## Your objective
Your task is to give the listing below back word for word, pictures excluded.
⁂
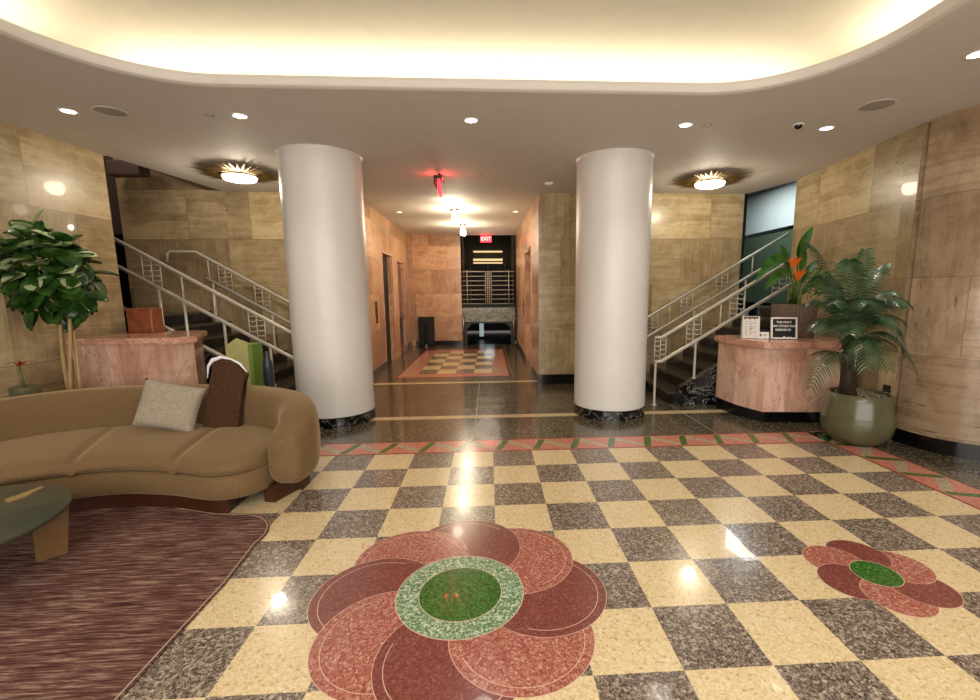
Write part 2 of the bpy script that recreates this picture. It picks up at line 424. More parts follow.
# ------------------------------------------------------------------ walls with metric UVs
def wall(name, segs, mat, kind='structure', thick=.12, flip=False):
    """segs: list of (polyline pts, z0, z1, u0)"""
    bm = new(); L = bm.loops.layers.uv.new('UVMap')
    for pts, z0, z1, u0 in segs:
        u = u0; n = len(pts)
        # normals for thickness
        offs = []
        for i in range(n):
            a = Vector(pts[max(i-1, 0)]); b = Vector(pts[min(i+1, n-1)]); t = (b-a).normalized()
            offs.append(Vector((-t.y, t.x))*thick*(-1 if flip else 1))
        for i in range(n-1):
            p, q = Vector(pts[i]), Vector(pts[i+1]); l = (q-p).length
            po, qo = p+offs[i], q+offs[i+1]
            def quad(a, b, c, d, uvs):
                f = bm.faces.new([bm.verts.new(x) for x in (a, b, c, d)])
                for lp, w in zip(f.loops, uvs): lp[L].uv = w
            quad((*p, z0), (*q, z0), (*q, z1), (*p, z1), [(u, z0), (u+l, z0), (u+l, z1), (u, z1)])
            quad((*po, z0), (*qo, z0), (*qo, z1), (*po, z1), [(u, z0), (u+l, z0), (u+l, z1), (u, z1)])
            quad((*p, z1), (*q, z1), (*qo, z1), (*po, z1), [(u, z1), (u+l, z1), (u+l, z1+thick), (u, z1+thick)])
            quad((*p, z0), (*q, z0), (*qo, z0), (*po, z0), [(u, z0), (u+l, z0), (u+l, z0+thick), (u, z0+thick)])
            if i == 0: quad((*p, z0), (*po, z0), (*po, z1), (*p, z1), [(u, z0), (u+thick, z0), (u+thick, z1), (u, z1)])
            if i == n-2: quad((*q, z0), (*qo, z0), (*qo, z1), (*q, z1), [(u+l, z0), (u+l+thick, z0), (u+l+thick, z1), (u+l, z1)])
            u += l
    bmesh.ops.remove_doubles(bm, verts=bm.verts[:], dist=.0005)
    o = mesh(name, bm, mat, smooth=True, angle=.6)
    if kind: tag(o, kind=kind)
    return o
BY = 7.92
# right wall: straight run, then a rounded corner turning away to the right
rw = [(4.71, 6.95), (4.40, 4.60)]
wall('wall_right', [(rw, .0, H, 0)], M['trav'])
rc = [(4.39, 4.52), (4.385, 4.42)]+arc(5.03, 4.42, .645, PI, 1.5*PI, 14)[1:]+[(7.3, 3.775)]
wall('wall_right_curved', [(rc, 0, H, .3)], M['travr'])
wall('trim_1', [([(4.41, 4.60), (4.44, 4.56), (4.39, 4.52)], 0, H, 0)], M['travr'], thick=.1)
# back wall right of corridor with corridor pier
wall('wall_back_right', [([(4.45, BY), (.87, BY)], 0, H, 0.05)], M['trav'], flip=True)
wall('wall_back_left', [([(-2.24, BY), (-4.25, BY)], 0, H, .05)], M['trav'], flip=True)
wall('wall_stair_left', [([(-4.25, BY+.02), (-5.92, BY+.02)], 0, 4.7, 0)], M['travd'], flip=True)
wall('wall_left', [([(-4.6, 4.62), (-4.56, 5.97)], 0, H, 0.25), ([(-4.8, 4.35), (-4.66, 4.5), (-4.6, 4.62)], 0, H, 0), ([(-5.9, 4.3), (-4.8, 4.35)], 0, H, 0)], M['trav'])
# corridor
wall('wall_corridor_right', [([(.87, 8.04), (.87, 9.35)], 0, 3.40, 0), ([(.87, 10.7), (.87, 14.3)], 0, 3.40, 2.4), ([(.87, 9.35), (.87, 10.7)], 2.5, 3.40, 1.3)], M['corr'], flip=True)
CX = lambda y: -2.23-.19*(y-8.04)/6.26
wall('wall_corridor_left', [([(CX(8.04), 8.04), (CX(10.2), 10.2)], 0, 3.40, 0), ([(CX(11.15), 11.15), (CX(12.1), 12.1)], 0, 3.40, 3.1), ([(CX(13.0), 13.0), (CX(14.3), 14.3)], 0, 3.40, 4.95),
      ([(CX(10.2), 10.2), (CX(11.15), 11.15)], 2.5, 3.40, 2.15), ([(CX(12.1), 12.1), (CX(13.0), 13.0)], 2.44, 3.40, 3.95)], M['corr'])
wall('wall_corridor_end', [([(-.84, 14.3), (-2.5, 14.3)], 0, 3.40, .2)], M['corr'], flip=True)
# baseboards
bb = lambda name, segs, flip=False, t=.02: wall(name, [(p, .0, z, 0) for p, z in segs], M['black'], thick=t, flip=flip)
bb('baseboard_right', [([(4.695, 6.95), (4.385, 4.60)], .15)])
bb('baseboard_right_curved', [([(4.375, 4.53), (4.37, 4.42)]+arc(5.03, 4.42, .66, PI, 1.5*PI, 14)[1:]+[(7.3, 3.76)], .15)])
bb('baseboard_back_right', [([(2.5, BY-.012), (.858, BY-.012)], .17)], True)
bb('baseboard_back_left', [([(-2.29, BY-.012), (-2.6, BY-.012)], .17)], True)
bb('baseboard_left', [([(-4.585, 4.62), (-4.545, 5.97)], .15)])
bb('baseboard_corridor_right', [([(.858, 7.91), (.858, 9.35)], .14), ([(.858, 10.7), (.858, 14.28)], .14)], True)
bb('baseboard_corridor_left', [([(CX(7.92)+.012, 7.92), (CX(10.2)+.012, 10.2)], .14), ([(CX(13.0)+.012, 13.0), (CX(14.28)+.012, 14.28)], .14)])
bb('baseboard_corridor_end', [([(-.84, 14.288), (-2.29, 14.288)], .14)], True)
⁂
## Final result
Write part 2 of the bpy script that recreates this picture. It picks up at line 424. More parts follow.
# ------------------------------------------------------------------ walls with metric UVs
def wall(name, segs, mat, kind='structure', thick=.12, flip=False):
    """segs: list of (polyline pts, z0, z1, u0)"""
    bm = new(); L = bm.loops.layers.uv.new('UVMap')
    for pts, z0, z1, u0 in segs:
        u = u0; n = len(pts)
        # normals for thickness
        offs = []
        for i in range(n):
            a = Vector(pts[max(i-1, 0)]); b = Vector(pts[min(i+1, n-1)]); t = (b-a).normalized()
            offs.append(Vector((-t.y, t.x))*thick*(-1 if flip else 1))
        for i in range(n-1):
            p, q = Vector(pts[i]), Vector(pts[i+1]); l = (q-p).length
            po, qo = p+offs[i], q+offs[i+1]
            def quad(a, b, c, d, uvs):
                f = bm.faces.new([bm.verts.new(x) for x in (a, b, c, d)])
                for lp, w in zip(f.loops, uvs): lp[L].uv = w
            quad((*p, z0), (*q, z0), (*q, z1), (*p, z1), [(u, z0), (u+l, z0), (u+l, z1), (u, z1)])
            quad((*po, z0), (*qo, z0), (*qo, z1), (*po, z1), [(u, z0), (u+l, z0), (u+l, z1), (u, z1)])
            quad((*p, z1), (*q, z1), (*qo, z1), (*po, z1), [(u, z1), (u+l, z1), (u+l, z1+thick), (u, z1+thick)])
            quad((*p, z0), (*q, z0), (*qo, z0), (*po, z0), [(u, z0), (u+l, z0), (u+l, z0+thick), (u, z0+thick)])
            if i == 0: quad((*p, z0), (*po, z0), (*po, z1), (*p, z1), [(u, z0), (u+thick, z0), (u+thick, z1), (u, z1)])
            if i == n-2: quad((*q, z0), (*qo, z0), (*qo, z1), (*q, z1), [(u+l, z0), (u+l+thick, z0), (u+l+thick, z1), (u+l, z1)])
            u += l
    bmesh.ops.remove_doubles(bm, verts=bm.verts[:], dist=.0005)
    o = mesh(name, bm, mat, smooth=True, angle=.6)
    if kind: tag(o, kind=kind)
    return o
BY = 7.92
# right wall: straight run, then a rounded corner turning away to the right
rw = [(4.71, 6.95), (4.40, 4.60)]
wall('wall_right', [(rw, .0, H, 0)], M['trav'])
rc = [(4.39, 4.52), (4.385, 4.42)]+arc(5.03, 4.42, .645, PI, 1.5*PI, 14)[1:]+[(7.3, 3.775)]
wall('wall_right_curved', [(rc, 0, H, .3)], M['travr'])
wall('trim_1', [([(4.41, 4.60), (4.44, 4.56), (4.39, 4.52)], 0, H, 0)], M['travr'], thick=.1)
# back wall right of corridor with corridor pier
wall('wall_back_right', [([(4.45, BY), (.87, BY)], 0, H, 0.05)], M['trav'], flip=True)
wall('wall_back_left', [([(-2.24, BY), (-4.25, BY)], 0, H, .05)], M['trav'], flip=True)
wall('wall_stair_left', [([(-4.25, BY+.02), (-5.92, BY+.02)], 0, 4.7, 0)], M['travd'], flip=True)
wall('wall_left', [([(-4.6, 4.62), (-4.56, 5.97)], 0, H, 0.25), ([(-4.8, 4.35), (-4.66, 4.5), (-4.6, 4.62)], 0, H, 0), ([(-5.9, 4.3), (-4.8, 4.35)], 0, H, 0)], M['trav'])
# corridor
wall('wall_corridor_right', [([(.87, 8.04), (.87, 9.35)], 0, 3.40, 0), ([(.87, 10.7), (.87, 14.3)], 0, 3.40, 2.4), ([(.87, 9.35), (.87, 10.7)], 2.5, 3.40, 1.3)], M['corr'], flip=True)
CX = lambda y: -2.23-.19*(y-8.04)/6.26
wall('wall_corridor_left', [([(CX(8.04), 8.04), (CX(10.2), 10.2)], 0, 3.40, 0), ([(CX(11.15), 11.15), (CX(12.1), 12.1)], 0, 3.40, 3.1), ([(CX(13.0), 13.0), (CX(14.3), 14.3)], 0, 3.40, 4.95),
      ([(CX(10.2), 10.2), (CX(11.15), 11.15)], 2.5, 3.40, 2.15), ([(CX(12.1), 12.1), (CX(13.0), 13.0)], 2.44, 3.40, 3.95)], M['corr'])
wall('wall_corridor_end', [([(-.84, 14.3), (-2.5, 14.3)], 0, 3.40, .2)], M['corr'], flip=True)
# baseboards
bb = lambda name, segs, flip=False, t=.02: wall(name, [(p, .0, z, 0) for p, z in segs], M['black'], thick=t, flip=flip)
bb('baseboard_right', [([(4.695, 6.95), (4.385, 4.60)], .15)])
bb('baseboard_right_curved', [([(4.375, 4.53), (4.37, 4.42)]+arc(5.03, 4.42, .66, PI, 1.5*PI, 14)[1:]+[(7.3, 3.76)], .15)])
bb('baseboard_back_right', [([(2.5, BY-.012), (.858, BY-.012)], .17)], True)
bb('baseboard_back_left', [([(-2.29, BY-.012), (-2.6, BY-.012)], .17)], True)
bb('baseboard_left', [([(-4.585, 4.62), (-4.545, 5.97)], .15)])
bb('baseboard_corridor_right', [([(.858, 7.91), (.858, 9.35)], .14), ([(.858, 10.7), (.858, 14.28)], .14)], True)
bb('baseboard_corridor_left', [([(CX(7.92)+.012, 7.92), (CX(10.2)+.012, 10.2)], .14), ([(CX(13.0)+.012, 13.0), (CX(14.28)+.012, 14.28)], .14)])
bb('baseboard_corridor_end', [([(-.84, 14.288), (-2.29, 14.288)], .14)], True)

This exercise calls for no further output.